Hanusa has been mentioned as a possible candidate for Congress in previous cycles, but Council Bluffs is a difficult base for a contender in this district. The latest official figures indicate that 187,270 active registered Republicans live in IA-03’s sixteen counties. About 23,580 of them live in Pottawattamie County (containing Council Bluffs). More than five times as many Republicans live in the Des Moines metro area (86,493 in Polk County, 22,676 in Dallas County, and 13,541 in Warren County).
More to the point: we have no reason to assume Pottawattamie will end up in the same district as Polk County, where the Democratic incumbent Cindy Axne lives. When the Legislative Services Agency draws the next set of political maps for the Iowa Supreme Court or state legislators to consider, they won’t use the current districts as a starting point. The nonpartisan commission will strive to create districts consistent with criteria such as population equality, compactness, and contiguity.
Pottawattamie could be placed in a large western Iowa district, similar to the shape of Iowa’s fifth district during the 2000s. In that case, Hanusa would be competing for the GOP nomination against U.S. Representative Randy Feenstra in the fourth district.
As Evan Burger showed here, Pottawattamie could even end up in a district stretching across most of southern Iowa, but not including Polk County. In that case, Hanusa would be competing against U.S. Representative Mariannette Miller-Meeks in the second district.
If Iowa’s next map puts Hanusa in a position to run for IA-03, she will likely face several rivals in a GOP primary. Anyone with a base of support and name recognition in the Des Moines metro area will have an advantage, particularly if that person has strong fundraising potential. GOP State Senators Zach Nunn and Jake Chapman both considered running for Congress in 2020. Nunn is up for re-election next year, so he would have to choose between his legislative seat and higher office. But Chapman (now the second-ranking Iowa Senate Republican) was just re-elected to a four-year term last November, so would not have to give up his Senate seat to run for Congress.
The GOP nominee in IA-03 may or may not face Axne in the general election. She’s actively considering running for governor or U.S. Senate in 2022 instead of seeking a third term in the U.S. House.
Any comments about the next campaign in IA-03 are welcome in this thread.
UPDATE: Some readers have argued that it’s logical for Hanusa to get an early start on campaigning, even without knowing the shape of the new Congressional districts. They note that she could move into IA-03 if Pottawattamie County ends up in the second or fourth districts.
The problem is, Hanusa already has low name ID in the counties where most Republicans in the third district live. It’s hard to imagine any viable path for her in a primary where the GOP voters who do know her well can’t participate.
Another reader noted that the next legislative map could put Nunn in an even-numbered Iowa Senate district (not up for re-election until 2024) and Chapman in an odd-numbered one (which will be on the 2022 ballot).
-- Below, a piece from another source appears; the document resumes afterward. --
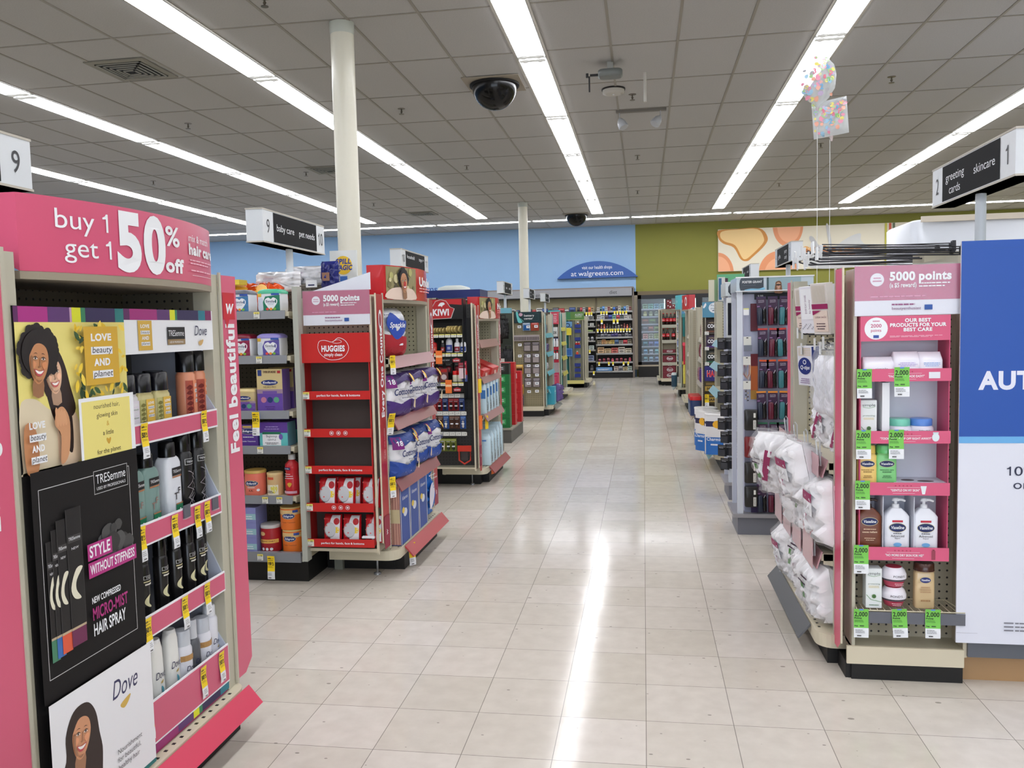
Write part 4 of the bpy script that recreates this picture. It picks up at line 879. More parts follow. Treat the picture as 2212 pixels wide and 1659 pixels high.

That’s theoretically possible, but in practice, the nonpartisan Legislative Services Agency usually numbers the new districts with such considerations in mind. So senators who would have been up for re-election in 2022 are likely to end up in odd-numbered districts on the new map as well. We won’t know for sure until sometime this fall.
1 Comment
Ah, memories...
Thank you for the link to the post about that awful 2018 water bill. It is sobering to realize that such a bill might not pass today — it would likely have to be even worse to become law.